### [The task]
Starting at the first line of the listing below, retype each line up to and including the one that contains "grid('bumper', rows, M['paint'], car, thick=0.004, sharp=60)". Leave pictures out.
━━━━━ Information provided
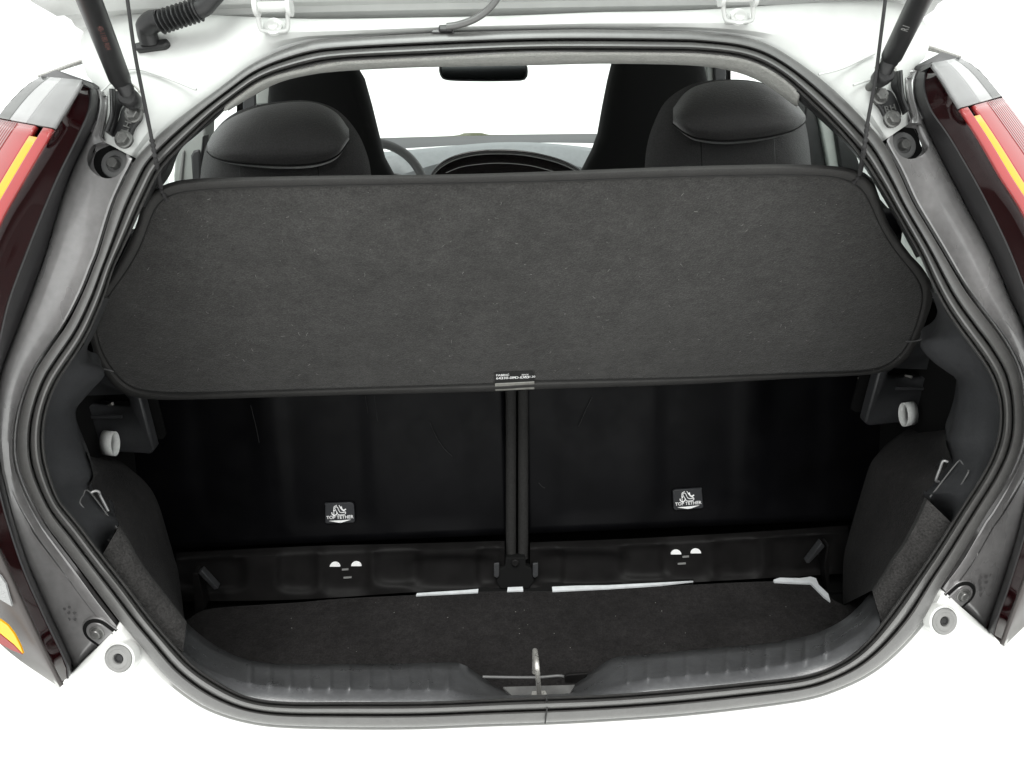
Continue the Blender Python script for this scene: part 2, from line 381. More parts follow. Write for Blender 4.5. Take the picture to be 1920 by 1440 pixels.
# lower tail panel and bumper (white)
i0 = idx(225, 1168); i1 = idx(1763, 1103)
low = [outp[i] for i in range(i0, i1 + 1)]
rl = [aS(*p) for p in low]
def outw(k):
    a = low[max(k - 2, 0)]; b = low[min(k + 2, len(low) - 1)]
    t = Vector((b[0] - a[0], b[1] - a[1])); t.normalize(); return Vector((-t.y, t.x))   # outwards in the opening's plane
rows = []
for d, h in ((-8, -0.012), (1, -0.009), (6, -0.004), (14, -0.001), (34, 0.004), (60, 0.012)):
    r = []
    for k, p in enumerate(low):
        o2 = outw(k); r.append(aS(p[0] + o2.x * d, p[1] + o2.y * d, h))
    rows.append(r)
base = rows[-1]
def far(p, a, Y, Z):
    x = p.x * (1 + a)
    return Vector((x, Y + 0.34 * abs(x) ** 2, Z))
rows.append([far(p, 0.35, -0.055, min(p.z, p.z * 0.62 - 0.035)) for p in base])
rows.append([far(p, 0.75, -0.085, p.z * 0.35 - 0.075) for p in base])
rows.append([far(p, 0.85, -0.125, p.z * 0.15 - 0.13) for p in base])
rows.append([far(p, 0.88, -0.13, -0.32) for p in base])
rows.append([far(p, 0.88, -0.07, -0.50) for p in base])
rows.append([far(p, 0.85, 0.05, -0.56) for p in base])
nl = len(low)
ENDS = {0: [(229,1161,-.012),(225,1168,-.009),(221,1175,-.004),(214,1183,-.001),(188,1209,.004),(158,1240,.010),(126,1274,.014),(50,1225,-.03),(-60,1180,-.05)],
        1: [(1759,1096,-.012),(1763,1104,-.009),(1768,1109,-.004),(1777,1115,-.001),(1805,1141,.004),(1834,1169,.010),(1864,1199,.014),(1930,1150,-.03),(2010,1110,-.05)]}
for e, tl in ENDS.items():
    for ri, t in enumerate(tl):
        src = rows[ri]; ke = 0 if e == 0 else nl - 1
        dv = aS(*t) - src[ke]
        rows[ri] = [p + dv * math.exp(-abs(k - ke) / 9.0) for k, p in enumerate(src)]
grid('bumper', rows, M['paint'], car, thick=0.004, sharp=60)

# ---------------------------------------------------------------- tail lamps and black garnish, both sides
SIDE = {
 'left': dict(
  A=[(157,150),(171,164),(172,190),(167,215),(143,267),(113,327),(83,397),(53,473),(20,563),(2,640),(-15,720),(-20,790),(-10,870),(0,912),(17,976),(47,1066),(87,1157),(126,1240),(130,1268)],
  B=[(181,167),(186,182),(183,212),(176,235),(160,267),(133,323),(110,390),(85,473),(53,563),(23,640),(2,697),(-9,760),(-8,830),(0,890),(8,918),(22,976),(52,1066),(92,1157),(132,1246),(134,1262)],
  C=[(154,150),(140,175),(116,213),(77,277),(33,353),(0,413),(-35,500),(-60,600),(-75,700),(-78,800),(-65,900),(-35,970),(0,1046),(29,1110),(69,1197),(112,1288)],
  D=[(77,143),(43,165),(0,213),(-60,300),(-120,400),(-170,520),(-190,700),(-170,900),(-100,1080),(0,1207),(112,1290)],
  top=[(203,181),(199,215),(191,252),(196,266),(225,281),(250,293)],
  inn=[(250,294),(231,334),(208,386),(182,470),(171,497),(151,547),(120,607),(85,657),(58,700),(39,750),(27,800),(25,850),(31,886),(52,938),(80,988),(96,1010),(140,1068),(181,1124),(221,1174)],
  fast=(203,299), lowbolt=(186,1182), plug=(222,1235), sgn=-1, end=(134,1264)),
 'right': dict(
  A=[(1744,118),(1733,135),(1730,167),(1743,207),(1773,250),(1803,300),(1833,353),(1867,420),(1893,477),(1920,550),(1942,640),(1955,720),(1955,800),(1943,890),(1920,992),(1890,1092),(1866,1160),(1859,1187)],
  B=[(1722,132),(1714,150),(1716,187),(1733,230),(1757,280),(1787,337),(1820,400),(1860,477),(1897,563),(1920,613),(1940,690),(1946,760),(1944,830),(1934,900),(1914,992),(1884,1092),(1860,1160),(1854,1184)],
  C=[(1747,118),(1770,150),(1800,200),(1840,263),(1880,333),(1920,397),(1960,490),(1985,590),(1998,690),(1998,790),(1985,890),(1955,1000),(1920,1100),(1900,1155),(1882,1210)],
  D=[(1800,108),(1833,128),(1870,170),(1920,235),(1990,330),(2050,450),(2090,620),(2100,780),(2070,950),(2000,1090),(1882,1213)],
  top=[(1697,146),(1699,175),(1711,218),(1705,230),(1680,246),(1660,260)],
  inn=[(1661,261),(1690,318),(1716,375),(1743,421),(1774,473),(1796,511),(1820,548),(1854,593),(1888,639),(1919,700),(1928,787),(1921,842),(1899,895),(1860,960),(1847,977),(1806,1048),(1766,1102)],
  fast=(1706,264), lowbolt=(1801,1112), plug=(1771,1165), sgn=1, end=(1854,1187)),
}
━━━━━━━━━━
### [Expected output]
Continue the Blender Python script for this scene: part 2, from line 381. More parts follow. Write for Blender 4.5. Take the picture to be 1920 by 1440 pixels.
# lower tail panel and bumper (white)
i0 = idx(225, 1168); i1 = idx(1763, 1103)
low = [outp[i] for i in range(i0, i1 + 1)]
rl = [aS(*p) for p in low]
def outw(k):
    a = low[max(k - 2, 0)]; b = low[min(k + 2, len(low) - 1)]
    t = Vector((b[0] - a[0], b[1] - a[1])); t.normalize(); return Vector((-t.y, t.x))   # outwards in the opening's plane
rows = []
for d, h in ((-8, -0.012), (1, -0.009), (6, -0.004), (14, -0.001), (34, 0.004), (60, 0.012)):
    r = []
    for k, p in enumerate(low):
        o2 = outw(k); r.append(aS(p[0] + o2.x * d, p[1] + o2.y * d, h))
    rows.append(r)
base = rows[-1]
def far(p, a, Y, Z):
    x = p.x * (1 + a)
    return Vector((x, Y + 0.34 * abs(x) ** 2, Z))
rows.append([far(p, 0.35, -0.055, min(p.z, p.z * 0.62 - 0.035)) for p in base])
rows.append([far(p, 0.75, -0.085, p.z * 0.35 - 0.075) for p in base])
rows.append([far(p, 0.85, -0.125, p.z * 0.15 - 0.13) for p in base])
rows.append([far(p, 0.88, -0.13, -0.32) for p in base])
rows.append([far(p, 0.88, -0.07, -0.50) for p in base])
rows.append([far(p, 0.85, 0.05, -0.56) for p in base])
nl = len(low)
ENDS = {0: [(229,1161,-.012),(225,1168,-.009),(221,1175,-.004),(214,1183,-.001),(188,1209,.004),(158,1240,.010),(126,1274,.014),(50,1225,-.03),(-60,1180,-.05)],
        1: [(1759,1096,-.012),(1763,1104,-.009),(1768,1109,-.004),(1777,1115,-.001),(1805,1141,.004),(1834,1169,.010),(1864,1199,.014),(1930,1150,-.03),(2010,1110,-.05)]}
for e, tl in ENDS.items():
    for ri, t in enumerate(tl):
        src = rows[ri]; ke = 0 if e == 0 else nl - 1
        dv = aS(*t) - src[ke]
        rows[ri] = [p + dv * math.exp(-abs(k - ke) / 9.0) for k, p in enumerate(src)]
grid('bumper', rows, M['paint'], car, thick=0.004, sharp=60)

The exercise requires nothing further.